Three-Dimensional Engineering Geological Model and Its Applications for a Landslide Site: Combination of Grid- and Vector-Based Methods

Abstract

A three-dimensional engineering geological model (EGM), which provides an approximation of the geological conditions, is a key element in any engineering project. The slope at Huafan University, Mt. Dalun, in the Western Foothills of northern Taiwan, is a dip slope that has been assumed to be unstable. The bedrock is mainly composed of intercalated sandstone and shale, where the thickness of the sandstone varies from thin to massive, interbedded with shale from the Miocene age. By interpolating the thickness of the colluvium derived from borehole data and analyzing the contours of the interpolation surface result, we find that the landslide material accumulates at the slope foot, towards the southwest in the direction of movement. Due to tectonic control—in particular, considering the two local faults that pass through the study area—the strata’s orientation significantly changes over the studied slope.
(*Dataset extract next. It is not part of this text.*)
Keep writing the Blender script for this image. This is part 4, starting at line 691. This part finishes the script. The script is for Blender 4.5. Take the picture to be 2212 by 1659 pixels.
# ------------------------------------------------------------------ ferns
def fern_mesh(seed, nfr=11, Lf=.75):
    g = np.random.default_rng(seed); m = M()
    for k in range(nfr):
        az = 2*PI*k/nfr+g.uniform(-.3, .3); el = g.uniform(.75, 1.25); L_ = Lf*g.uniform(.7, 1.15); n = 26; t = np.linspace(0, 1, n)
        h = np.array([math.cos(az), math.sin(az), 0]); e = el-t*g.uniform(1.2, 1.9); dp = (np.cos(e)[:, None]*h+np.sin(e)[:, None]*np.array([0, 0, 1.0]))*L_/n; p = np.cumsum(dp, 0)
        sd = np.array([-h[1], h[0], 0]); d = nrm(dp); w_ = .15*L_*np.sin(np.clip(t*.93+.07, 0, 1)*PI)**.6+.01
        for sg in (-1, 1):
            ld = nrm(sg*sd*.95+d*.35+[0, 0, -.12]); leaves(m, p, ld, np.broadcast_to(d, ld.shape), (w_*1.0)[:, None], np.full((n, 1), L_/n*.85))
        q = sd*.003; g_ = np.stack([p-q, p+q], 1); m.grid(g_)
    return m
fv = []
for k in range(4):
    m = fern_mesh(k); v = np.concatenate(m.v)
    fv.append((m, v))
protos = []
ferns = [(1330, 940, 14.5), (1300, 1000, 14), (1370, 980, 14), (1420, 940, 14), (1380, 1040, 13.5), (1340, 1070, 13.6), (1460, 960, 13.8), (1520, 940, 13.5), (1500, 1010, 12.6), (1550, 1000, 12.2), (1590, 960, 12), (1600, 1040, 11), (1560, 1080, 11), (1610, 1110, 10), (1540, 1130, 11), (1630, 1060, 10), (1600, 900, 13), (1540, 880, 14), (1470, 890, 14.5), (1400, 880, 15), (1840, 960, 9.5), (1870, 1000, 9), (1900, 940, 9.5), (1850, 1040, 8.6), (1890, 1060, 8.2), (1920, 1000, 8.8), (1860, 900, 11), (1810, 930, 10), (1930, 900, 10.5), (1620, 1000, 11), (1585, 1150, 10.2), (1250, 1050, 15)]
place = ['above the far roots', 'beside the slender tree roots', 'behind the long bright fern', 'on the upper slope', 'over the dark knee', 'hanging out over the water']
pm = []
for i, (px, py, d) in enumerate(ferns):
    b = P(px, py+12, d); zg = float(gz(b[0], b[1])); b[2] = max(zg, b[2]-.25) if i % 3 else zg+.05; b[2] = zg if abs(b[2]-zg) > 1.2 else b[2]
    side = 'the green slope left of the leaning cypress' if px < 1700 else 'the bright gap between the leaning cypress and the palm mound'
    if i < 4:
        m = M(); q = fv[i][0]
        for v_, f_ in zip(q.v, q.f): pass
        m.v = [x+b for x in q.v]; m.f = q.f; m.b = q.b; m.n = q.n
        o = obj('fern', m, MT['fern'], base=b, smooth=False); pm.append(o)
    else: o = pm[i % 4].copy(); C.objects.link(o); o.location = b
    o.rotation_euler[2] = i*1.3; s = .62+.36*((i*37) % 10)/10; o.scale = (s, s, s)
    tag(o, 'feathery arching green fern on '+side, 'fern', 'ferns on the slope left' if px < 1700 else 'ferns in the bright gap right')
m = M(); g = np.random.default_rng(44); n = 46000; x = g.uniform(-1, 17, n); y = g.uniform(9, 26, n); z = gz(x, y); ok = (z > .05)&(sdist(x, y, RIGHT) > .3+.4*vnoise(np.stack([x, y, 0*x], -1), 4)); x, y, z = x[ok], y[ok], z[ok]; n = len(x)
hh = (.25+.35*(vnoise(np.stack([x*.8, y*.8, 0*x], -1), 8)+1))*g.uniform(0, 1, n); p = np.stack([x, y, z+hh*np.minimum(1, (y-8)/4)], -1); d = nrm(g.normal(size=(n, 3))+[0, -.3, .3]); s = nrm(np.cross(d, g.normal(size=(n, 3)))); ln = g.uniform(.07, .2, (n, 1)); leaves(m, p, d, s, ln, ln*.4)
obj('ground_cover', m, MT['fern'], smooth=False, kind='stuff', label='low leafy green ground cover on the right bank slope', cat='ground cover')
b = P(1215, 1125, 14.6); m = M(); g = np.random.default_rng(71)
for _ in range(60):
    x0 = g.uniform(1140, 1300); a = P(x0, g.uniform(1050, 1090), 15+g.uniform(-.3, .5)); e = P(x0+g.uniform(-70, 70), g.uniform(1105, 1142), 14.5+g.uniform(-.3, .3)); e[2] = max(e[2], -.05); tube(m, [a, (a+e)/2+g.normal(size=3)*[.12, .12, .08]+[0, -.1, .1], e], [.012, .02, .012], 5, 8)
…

As a basis for the 3D EGM, polynomial surface fitting is applied for detailed analysis of the sub-surface geological structure, as well as to compute the regressive orientation of the bedding plane derived from the borehole data. Based on the calculated regression plane passing through the elevations of the geological interface (key bed), the results indicate that the regression plane’s direction is consistent with the outcrop measurements. Moreover, several cross-sectional profiles are considered to visualize and clarify the 3D EGM. Finally, surface and sub-surface monitoring data are compared with the result, in order to refine the 3D EGM. The proposed geological model is expected to contribute to the comprehensive understanding of gravitational slope deformation, and may serve as a guideline to minimize potential disasters.